COMMUNITY FORMATION IN THE EARLY CHURCH AND IN THE CHURCH TODAY

Written by Richard Longenecker (ed.) Reviewed By Mark Gignilliat

Covering a gamut of issues pertaining to community formation, or ‘church order’, this volume provides a valuable resource for those intrigued by either the historical development of church order or the theological underpinnings of church order today (or better yet, both). A quick glance at the various modes of church order in today’s existing ecclesiastical groups should at least cause one to pause and question.

The volume is divided into four constituent parts. Firstly, the social context of early church community formation is addressed. Representative of this particular inquiry are articles by Richard Ascough on Greco-Roman voluntary associations, Alan Segal on the Jewish experience and background to community formation, and Peter Richardson on the role of architecture or building design in the early church. Quite naturally the volume turns, secondly, to the NT. Craig Evans tackles ministry and ministry formation in the life of Jesus as displayed in the gospels. Richard Longenecker examines Paul’s contribution to community formation with special emphasis on the centrality of the gospel and the necessity of conceptualising the gospel in different social situations. The Acts of the Apostles is addressed by Scott Bartchy while I. Howard Marshall explores the Pastoral Epistles with a seasoned eye.

From the NT and NT background, Longenecker’s volume moves into the development of church order within the ante-Nicean periods with two fine articles by Alan Hayes and Frances Young. Hayes specifically addresses Christian ministry in three cities of the Western Empire in 160–258 AD. Those cities are Lyon (Iraneus), Carthage (Tertullian), and Rome (Eusebius, Justin, and Hippolytus). Hayes stresses that before Cyprian of Carthage (248 AD), Christians met in house churches with their common life defined by prayer, study, social service, and community meals. The elders, or individuals who had spent years in study and often confessed faith before persecutors, kept the community grounded in orthodox teaching. Also, episkopoi are named during this time but are not distinguished from elders. With Cyprian, however, the situation changed. By appealing to the OT Levitical tradition, Cyprian argued that the priests and Levites were types of the new covenant bishop and presbyter with the result that community formation under Cyprian’s tutelage became more structured and defined. Following on the heels of Hayes, Frances Young gives special attention to a portrait of Basil of Caesarea (a portrait painted by Gregory of Nazianzus) and to the Apostolic Constitutions (4th century). What is of special note is Young’s highlighting of character, not role or function, as the central feature in the life of the Bishop. Also, Young’s interesting interpretation of the elders of 1 Timothy 3 as senior Christians who had close association with the apostolic tradition and are not to be identified with the episcopate is worth a close look.
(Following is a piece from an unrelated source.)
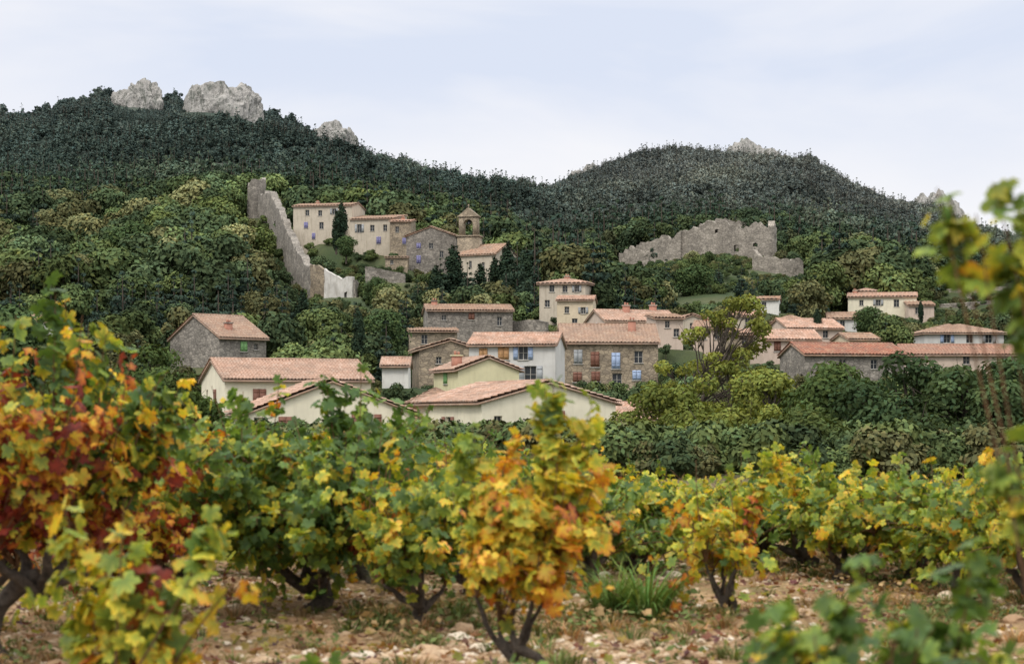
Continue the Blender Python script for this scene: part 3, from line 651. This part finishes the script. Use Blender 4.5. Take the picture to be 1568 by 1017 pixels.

The book ends with three chapters given to church order in today’s world. John Webster’s lucid and penetrating article is worthy of a double read as he gives a dogmatic account of an evangelical theology of the episcopacy. David Hester pursues the Reformation maxim, ecclesia reformata semper reformanda (the church reformed and always in need of being reformed) and its implications for the church today. The volume is brought to completion with Miroslav Volf’s defence of free-church ecclesiology with express attention given to the church as image of the divine Trinity.

An edited volume covering so much ground only scratches the surface of this most important of ecclesiastical issues. One may feel, as this reviewer did, the unfortunate discontinuity between the beginning chapters and the latter chapters. This raises the thorny issue of the relationship between dogmatics and exegesis. The volume, however, is a welcome one and at the least points the reader in the right direction of exploring the theology of community formation in the church.